Section[ C. Provision of implicit support



790.     Support to a transaction, whether contractual (i.e. credit enhancements provided at the  inception  of  a  securitised  transaction)  or  non-contractual  (implicit  support)  can  take numerous forms. For instance, contractual support can include over collateralisation, credit derivatives, spread accounts, contractual recourse obligations, subordinated notes, credit risk mitigants provided to a specific tranche, the subordination of fee or interest income or the deferral of margin income, and clean-up calls that exceed 10 percent of the initial issuance. Examples of implicit support include the purchase of deteriorating credit risk exposures from the underlying pool, the sale of discounted credit risk exposures into the pool of securitised credit risk exposures, the purchase of underlying exposures at above market price or an increase in the first loss position according to the deterioration of the underlying exposures.


791.     The provision of implicit (or non-contractual)  support, as opposed to contractual credit  support  (i.e.  credit  enhancements),  raises  significant  supervisory  concerns.  For traditional securitisation structures  the provision of implicit support undermines the clean break criteria, which when satisfied would allow banks to exclude the securitised assets from regulatory  capital  calculations.  For  synthetic  securitisation  structures,  it  negates  the significance of risk transference. By providing implicit support, banks signal to the market that the risk is still with the bank and has not in effect been transferred. The institution’s capital calculation   therefore  understates   the  true  risk.  Accordingly,  national  supervisors  are expected to take appropriate action when a banking organisation provides implicit support.


792.     When a bank has been found to provide implicit support to a securitisation, it will be required to hold capital against all of the underlying exposures associated with the structure as if they had not been securitised.
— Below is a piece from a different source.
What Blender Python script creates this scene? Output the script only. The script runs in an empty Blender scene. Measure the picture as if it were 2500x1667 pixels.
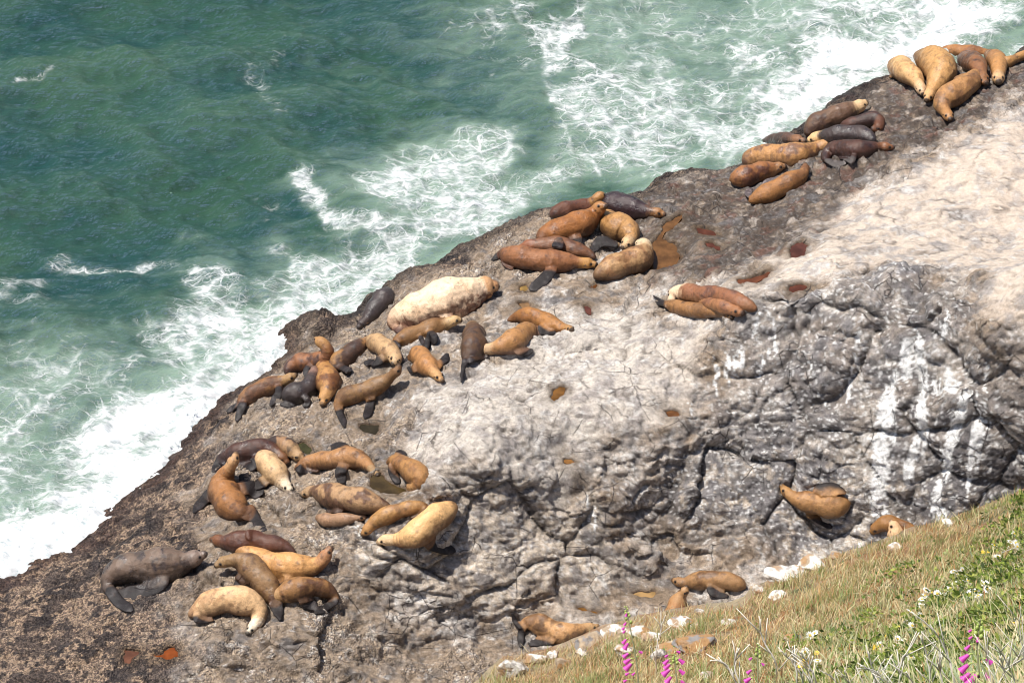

It will also be required to disclose publicly that it was found to have provided non-contractual support, as well  as the resulting increase in the capital  charge  (as  noted  above).  The  aim  is  to  require  banks  to  hold  capital  against exposures for which they assume the credit risk, and to discourage them from providing non- contractual support.


793.     If a bank is found to have provided implicit support on more than one occasion, the bank is required to disclose  its transgression publicly  and  national supervisors will  take appropriate action that may include, but is not limited to, one or more of the following:


w The bank may be prevented from gaining favourable capital treatment on securitised assets for a period of time to be determined by the national supervisor;


w The bank may be required to hold capital against all securitised assets as though the bank had created a commitment to them, by applying a conversion factor to the risk weight of the underlying assets;


w For purposes of capital calculations, the bank may be required to treat all securitised assets as if they remained on the balance sheet;


w The bank may be required by its national supervisory authority to hold  regulatory capital in excess of the minimum risk-based capital ratios.


794.     Supervisors will be vigilant in determining implicit support and will take appropriate supervisory  action  to  mitigate  the  effects.  Pending  any  investigation,  the  bank  may  be prohibited  from  any  capital  relief  for  planned  securitisation  transactions  (moratorium). National supervisory response will be aimed at changing the bank’s behaviour with regard to the provision of implicit support, and to correct market perception as to the willingness of the bank to provide future recourse beyond contractual obligations.